The plight of contract workers has been a big factor in the ongoing agitation and the general resurgence of trade union activity in the region. Maruti contracts workers through contractors. Workers are paid by contractors. This could mean a contract worker doing the same work as a regular employee, but earning one-third. 

The Maruti spokesman says it ensures its contract workers are paid at least minimum wages. This is done by asking the contractor to furnish proof, which allows contractors to fudge. They often bill the company more than what they pay the labourer, and pocket the difference, workers say. 

This is not a Maruti-specific problem. Many auto companies and component makers sometimes have as much as 80% of their workforce as contract workers. This means less pay, no benefits, no hassles brought on by labour laws, and greater flexibility to adjust production to demand. This practice has spread in the auto hub and is causing a build-up of resentment, union leaders say. 

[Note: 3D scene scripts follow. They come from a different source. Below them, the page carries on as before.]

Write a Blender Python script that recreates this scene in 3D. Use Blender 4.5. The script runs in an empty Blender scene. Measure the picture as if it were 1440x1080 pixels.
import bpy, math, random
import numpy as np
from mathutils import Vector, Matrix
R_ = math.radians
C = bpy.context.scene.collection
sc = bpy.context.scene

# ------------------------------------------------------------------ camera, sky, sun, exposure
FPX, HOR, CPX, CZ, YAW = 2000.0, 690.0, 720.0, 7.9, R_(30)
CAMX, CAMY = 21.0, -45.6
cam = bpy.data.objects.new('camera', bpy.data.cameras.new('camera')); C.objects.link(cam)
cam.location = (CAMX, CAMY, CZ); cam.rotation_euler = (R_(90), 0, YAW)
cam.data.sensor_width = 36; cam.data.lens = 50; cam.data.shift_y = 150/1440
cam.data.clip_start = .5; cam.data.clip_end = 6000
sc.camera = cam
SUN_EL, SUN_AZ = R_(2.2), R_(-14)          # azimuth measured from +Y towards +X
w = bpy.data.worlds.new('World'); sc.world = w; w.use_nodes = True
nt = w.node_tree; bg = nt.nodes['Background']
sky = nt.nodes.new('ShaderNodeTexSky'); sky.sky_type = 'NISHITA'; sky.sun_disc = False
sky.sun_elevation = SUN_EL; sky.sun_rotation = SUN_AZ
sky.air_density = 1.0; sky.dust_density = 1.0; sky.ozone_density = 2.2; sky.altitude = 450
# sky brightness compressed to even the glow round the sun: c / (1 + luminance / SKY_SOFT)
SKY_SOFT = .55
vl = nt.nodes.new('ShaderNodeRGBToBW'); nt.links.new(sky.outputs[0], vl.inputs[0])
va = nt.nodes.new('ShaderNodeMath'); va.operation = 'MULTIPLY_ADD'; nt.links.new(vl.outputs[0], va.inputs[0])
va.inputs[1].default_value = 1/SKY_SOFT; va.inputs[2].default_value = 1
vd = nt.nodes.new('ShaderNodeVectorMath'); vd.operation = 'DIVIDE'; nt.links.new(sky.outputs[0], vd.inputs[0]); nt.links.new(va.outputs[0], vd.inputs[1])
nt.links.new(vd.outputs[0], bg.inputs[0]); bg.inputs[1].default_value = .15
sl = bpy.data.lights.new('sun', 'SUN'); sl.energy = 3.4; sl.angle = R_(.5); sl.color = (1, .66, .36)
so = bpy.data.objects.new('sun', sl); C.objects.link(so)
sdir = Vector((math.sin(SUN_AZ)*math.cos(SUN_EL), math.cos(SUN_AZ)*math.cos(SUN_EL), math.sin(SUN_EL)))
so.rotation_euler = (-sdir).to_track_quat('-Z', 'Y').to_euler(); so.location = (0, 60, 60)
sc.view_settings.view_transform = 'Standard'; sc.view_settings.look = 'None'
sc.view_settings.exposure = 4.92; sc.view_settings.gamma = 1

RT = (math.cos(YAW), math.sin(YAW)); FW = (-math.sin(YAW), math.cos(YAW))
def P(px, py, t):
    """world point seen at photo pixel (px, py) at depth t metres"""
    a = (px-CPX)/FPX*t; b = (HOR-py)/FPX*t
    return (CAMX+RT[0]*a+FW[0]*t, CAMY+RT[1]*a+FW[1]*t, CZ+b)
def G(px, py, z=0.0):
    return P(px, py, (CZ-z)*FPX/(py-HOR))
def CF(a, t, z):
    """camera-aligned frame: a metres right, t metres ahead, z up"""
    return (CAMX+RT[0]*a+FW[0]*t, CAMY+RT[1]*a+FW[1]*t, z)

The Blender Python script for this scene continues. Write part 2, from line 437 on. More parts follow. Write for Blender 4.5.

Maruti's Manesar workers went on strike again on October 7. This time, they were joined by workers at the adjoining Suzuki Powertrain and Suzuki Motorcycles. The strike at Suzuki Powertrain, which makes diesel engines and critical components of the petrol engine, bought all of Suzuki's operations in India to a halt, just a head of the Diwali festive season, when car sales soar. 

The management worried for the safety of the factories as workers laid siege to them. Over the weekend, the state administration pressed 4,000 cops into service and kept another 12,000 on backup, as it moved in to shift the workers out of the plant following a court order. 

Although the strike has now been declared illegal by Haryana, it has already gone far beyond what anybody expected when workers first laid down tools at Manesar on June 4. For better or for worse, the company that ushered mass car ownership to India will never be the same again.